[BEGIN Extracted information]

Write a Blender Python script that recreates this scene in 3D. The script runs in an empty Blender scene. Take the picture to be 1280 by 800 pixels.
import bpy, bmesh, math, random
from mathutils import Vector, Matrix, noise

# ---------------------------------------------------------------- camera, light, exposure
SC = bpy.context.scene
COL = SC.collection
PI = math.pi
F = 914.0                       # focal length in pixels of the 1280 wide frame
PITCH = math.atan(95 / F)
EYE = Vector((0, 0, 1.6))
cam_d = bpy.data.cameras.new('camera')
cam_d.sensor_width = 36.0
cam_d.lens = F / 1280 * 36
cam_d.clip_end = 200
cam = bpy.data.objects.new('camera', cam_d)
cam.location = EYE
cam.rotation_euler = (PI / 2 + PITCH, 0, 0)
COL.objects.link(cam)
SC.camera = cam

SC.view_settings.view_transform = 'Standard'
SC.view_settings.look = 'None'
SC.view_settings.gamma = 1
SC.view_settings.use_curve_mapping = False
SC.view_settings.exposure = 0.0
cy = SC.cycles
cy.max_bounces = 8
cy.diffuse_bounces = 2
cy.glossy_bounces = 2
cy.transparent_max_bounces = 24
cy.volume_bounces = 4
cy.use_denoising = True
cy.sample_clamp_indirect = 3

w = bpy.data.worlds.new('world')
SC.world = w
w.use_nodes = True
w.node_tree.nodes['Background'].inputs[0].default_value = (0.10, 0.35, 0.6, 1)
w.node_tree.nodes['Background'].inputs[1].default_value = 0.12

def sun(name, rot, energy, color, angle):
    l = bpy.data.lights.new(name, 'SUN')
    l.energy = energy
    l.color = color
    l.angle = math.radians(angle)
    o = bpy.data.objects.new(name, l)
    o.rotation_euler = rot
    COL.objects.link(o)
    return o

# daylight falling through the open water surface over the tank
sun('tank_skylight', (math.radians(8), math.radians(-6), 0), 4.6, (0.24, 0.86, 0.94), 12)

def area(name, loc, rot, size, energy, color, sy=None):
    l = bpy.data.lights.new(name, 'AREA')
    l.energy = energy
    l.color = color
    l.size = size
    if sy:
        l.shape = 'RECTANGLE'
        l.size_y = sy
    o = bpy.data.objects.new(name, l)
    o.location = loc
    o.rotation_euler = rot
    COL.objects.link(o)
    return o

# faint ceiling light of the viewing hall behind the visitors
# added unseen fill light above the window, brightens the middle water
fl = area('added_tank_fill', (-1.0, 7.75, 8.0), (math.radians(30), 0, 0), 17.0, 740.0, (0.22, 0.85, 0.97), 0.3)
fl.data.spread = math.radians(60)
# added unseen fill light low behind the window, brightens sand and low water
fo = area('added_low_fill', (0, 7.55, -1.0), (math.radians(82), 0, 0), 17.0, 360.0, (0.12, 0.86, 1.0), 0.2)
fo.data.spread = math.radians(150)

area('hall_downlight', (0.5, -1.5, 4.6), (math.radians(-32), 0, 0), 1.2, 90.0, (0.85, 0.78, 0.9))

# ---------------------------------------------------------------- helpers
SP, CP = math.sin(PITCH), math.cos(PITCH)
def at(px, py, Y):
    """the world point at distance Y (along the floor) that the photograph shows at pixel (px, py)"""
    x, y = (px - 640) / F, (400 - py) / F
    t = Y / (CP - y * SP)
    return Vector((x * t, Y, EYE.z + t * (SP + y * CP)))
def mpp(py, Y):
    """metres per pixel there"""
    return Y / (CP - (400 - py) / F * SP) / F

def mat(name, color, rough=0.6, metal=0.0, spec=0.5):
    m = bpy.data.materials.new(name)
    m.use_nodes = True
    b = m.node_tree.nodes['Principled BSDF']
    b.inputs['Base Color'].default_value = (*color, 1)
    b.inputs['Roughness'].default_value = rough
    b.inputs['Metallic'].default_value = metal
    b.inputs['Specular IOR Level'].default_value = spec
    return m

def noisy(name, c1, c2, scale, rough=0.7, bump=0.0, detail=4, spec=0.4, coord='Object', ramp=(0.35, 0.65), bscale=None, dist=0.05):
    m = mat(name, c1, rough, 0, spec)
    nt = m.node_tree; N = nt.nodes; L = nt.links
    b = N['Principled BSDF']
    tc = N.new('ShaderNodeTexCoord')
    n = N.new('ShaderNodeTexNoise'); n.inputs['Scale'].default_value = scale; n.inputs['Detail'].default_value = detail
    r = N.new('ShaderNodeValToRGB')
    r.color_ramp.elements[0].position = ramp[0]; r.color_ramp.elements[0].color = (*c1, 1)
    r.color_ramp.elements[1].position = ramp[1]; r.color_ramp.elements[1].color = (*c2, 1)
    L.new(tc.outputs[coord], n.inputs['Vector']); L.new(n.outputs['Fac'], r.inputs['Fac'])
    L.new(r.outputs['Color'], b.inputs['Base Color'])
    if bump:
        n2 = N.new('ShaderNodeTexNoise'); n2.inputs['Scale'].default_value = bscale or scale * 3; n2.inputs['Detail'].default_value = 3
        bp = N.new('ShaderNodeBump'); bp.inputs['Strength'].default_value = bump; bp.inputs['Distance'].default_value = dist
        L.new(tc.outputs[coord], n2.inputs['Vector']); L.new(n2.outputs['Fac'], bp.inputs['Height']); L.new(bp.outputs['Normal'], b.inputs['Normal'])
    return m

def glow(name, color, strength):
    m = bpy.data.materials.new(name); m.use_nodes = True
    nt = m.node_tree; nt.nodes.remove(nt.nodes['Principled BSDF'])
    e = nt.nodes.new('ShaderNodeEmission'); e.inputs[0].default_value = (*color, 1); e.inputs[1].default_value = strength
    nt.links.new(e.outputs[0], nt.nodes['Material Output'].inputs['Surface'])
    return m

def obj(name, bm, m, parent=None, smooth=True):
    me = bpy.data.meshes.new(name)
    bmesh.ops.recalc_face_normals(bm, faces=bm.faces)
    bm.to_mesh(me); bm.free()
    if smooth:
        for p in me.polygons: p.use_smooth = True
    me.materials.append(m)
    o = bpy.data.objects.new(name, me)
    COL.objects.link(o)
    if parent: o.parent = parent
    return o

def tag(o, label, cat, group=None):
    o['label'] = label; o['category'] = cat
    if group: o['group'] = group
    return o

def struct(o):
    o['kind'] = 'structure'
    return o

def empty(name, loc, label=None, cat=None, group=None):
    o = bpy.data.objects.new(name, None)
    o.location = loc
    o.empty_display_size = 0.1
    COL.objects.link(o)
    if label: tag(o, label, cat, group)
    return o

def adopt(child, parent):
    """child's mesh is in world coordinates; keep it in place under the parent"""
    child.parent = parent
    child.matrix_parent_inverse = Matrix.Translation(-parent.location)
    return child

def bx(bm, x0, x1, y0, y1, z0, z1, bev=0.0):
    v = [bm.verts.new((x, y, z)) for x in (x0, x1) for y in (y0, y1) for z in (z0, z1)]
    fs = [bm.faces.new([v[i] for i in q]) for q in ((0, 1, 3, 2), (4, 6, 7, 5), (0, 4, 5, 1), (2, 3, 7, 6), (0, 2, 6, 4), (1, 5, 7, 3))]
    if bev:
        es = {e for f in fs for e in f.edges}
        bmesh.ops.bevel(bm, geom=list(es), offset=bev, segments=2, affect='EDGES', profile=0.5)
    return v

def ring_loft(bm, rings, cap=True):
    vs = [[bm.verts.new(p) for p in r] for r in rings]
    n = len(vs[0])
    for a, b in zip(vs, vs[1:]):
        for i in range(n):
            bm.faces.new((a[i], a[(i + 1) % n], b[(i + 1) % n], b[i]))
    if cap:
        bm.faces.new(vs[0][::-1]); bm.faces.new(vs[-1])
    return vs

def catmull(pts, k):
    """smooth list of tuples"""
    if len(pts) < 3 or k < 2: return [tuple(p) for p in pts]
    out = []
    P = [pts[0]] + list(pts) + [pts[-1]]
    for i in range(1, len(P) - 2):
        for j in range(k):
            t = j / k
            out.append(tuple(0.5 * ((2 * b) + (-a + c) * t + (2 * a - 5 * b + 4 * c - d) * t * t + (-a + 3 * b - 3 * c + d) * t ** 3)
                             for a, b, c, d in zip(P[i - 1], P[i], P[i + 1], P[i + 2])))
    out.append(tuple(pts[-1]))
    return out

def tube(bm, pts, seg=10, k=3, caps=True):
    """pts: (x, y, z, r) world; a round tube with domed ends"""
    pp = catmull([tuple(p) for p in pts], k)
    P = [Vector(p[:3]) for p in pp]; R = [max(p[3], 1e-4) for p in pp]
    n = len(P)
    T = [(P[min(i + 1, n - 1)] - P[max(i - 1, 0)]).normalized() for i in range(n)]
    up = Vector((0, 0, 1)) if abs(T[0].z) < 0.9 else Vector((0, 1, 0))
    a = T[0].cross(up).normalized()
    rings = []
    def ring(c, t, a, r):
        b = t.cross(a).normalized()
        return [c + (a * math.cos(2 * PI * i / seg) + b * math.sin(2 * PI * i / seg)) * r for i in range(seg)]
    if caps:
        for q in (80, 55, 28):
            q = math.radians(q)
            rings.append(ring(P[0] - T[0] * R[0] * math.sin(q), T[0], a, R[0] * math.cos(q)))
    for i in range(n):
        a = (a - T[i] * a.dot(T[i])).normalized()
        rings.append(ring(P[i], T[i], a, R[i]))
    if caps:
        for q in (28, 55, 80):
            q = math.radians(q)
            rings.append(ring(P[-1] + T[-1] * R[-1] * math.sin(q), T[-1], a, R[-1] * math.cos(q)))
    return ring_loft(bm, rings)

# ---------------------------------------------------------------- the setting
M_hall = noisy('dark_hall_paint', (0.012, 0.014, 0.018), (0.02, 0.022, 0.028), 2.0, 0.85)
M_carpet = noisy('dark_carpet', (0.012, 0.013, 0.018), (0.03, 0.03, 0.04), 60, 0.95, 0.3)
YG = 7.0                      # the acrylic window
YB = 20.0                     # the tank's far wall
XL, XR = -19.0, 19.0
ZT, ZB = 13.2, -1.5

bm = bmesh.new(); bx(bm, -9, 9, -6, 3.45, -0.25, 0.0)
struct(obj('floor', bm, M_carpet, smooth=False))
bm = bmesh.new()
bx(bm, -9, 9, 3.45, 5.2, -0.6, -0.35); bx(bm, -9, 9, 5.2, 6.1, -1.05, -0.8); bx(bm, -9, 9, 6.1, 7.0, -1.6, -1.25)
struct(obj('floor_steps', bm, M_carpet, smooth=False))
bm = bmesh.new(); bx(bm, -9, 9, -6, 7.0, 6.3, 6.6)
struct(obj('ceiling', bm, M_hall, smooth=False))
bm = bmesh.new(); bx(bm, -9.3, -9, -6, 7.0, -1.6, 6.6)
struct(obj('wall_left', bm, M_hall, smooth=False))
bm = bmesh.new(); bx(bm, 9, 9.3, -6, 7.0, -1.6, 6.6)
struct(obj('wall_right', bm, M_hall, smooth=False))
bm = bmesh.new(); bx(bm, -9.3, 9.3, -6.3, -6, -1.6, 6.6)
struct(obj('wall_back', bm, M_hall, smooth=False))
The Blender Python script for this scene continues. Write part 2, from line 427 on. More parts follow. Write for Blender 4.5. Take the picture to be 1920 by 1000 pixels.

[END Extracted information]

[Challenge]: Repeat, exactly and only, the lines from the beginning of the material through the line that contains "cy.sample_clamp_indirect = 3".

[Expected answer]:
Write a Blender Python script that recreates this scene in 3D. The script runs in an empty Blender scene. Take the picture to be 1280 by 800 pixels.
import bpy, bmesh, math, random
from mathutils import Vector, Matrix, noise

# ---------------------------------------------------------------- camera, light, exposure
SC = bpy.context.scene
COL = SC.collection
PI = math.pi
F = 914.0                       # focal length in pixels of the 1280 wide frame
PITCH = math.atan(95 / F)
EYE = Vector((0, 0, 1.6))
cam_d = bpy.data.cameras.new('camera')
cam_d.sensor_width = 36.0
cam_d.lens = F / 1280 * 36
cam_d.clip_end = 200
cam = bpy.data.objects.new('camera', cam_d)
cam.location = EYE
cam.rotation_euler = (PI / 2 + PITCH, 0, 0)
COL.objects.link(cam)
SC.camera = cam

SC.view_settings.view_transform = 'Standard'
SC.view_settings.look = 'None'
SC.view_settings.gamma = 1
SC.view_settings.use_curve_mapping = False
SC.view_settings.exposure = 0.0
cy = SC.cycles
cy.max_bounces = 8
cy.diffuse_bounces = 2
cy.glossy_bounces = 2
cy.transparent_max_bounces = 24
cy.volume_bounces = 4
cy.use_denoising = True
cy.sample_clamp_indirect = 3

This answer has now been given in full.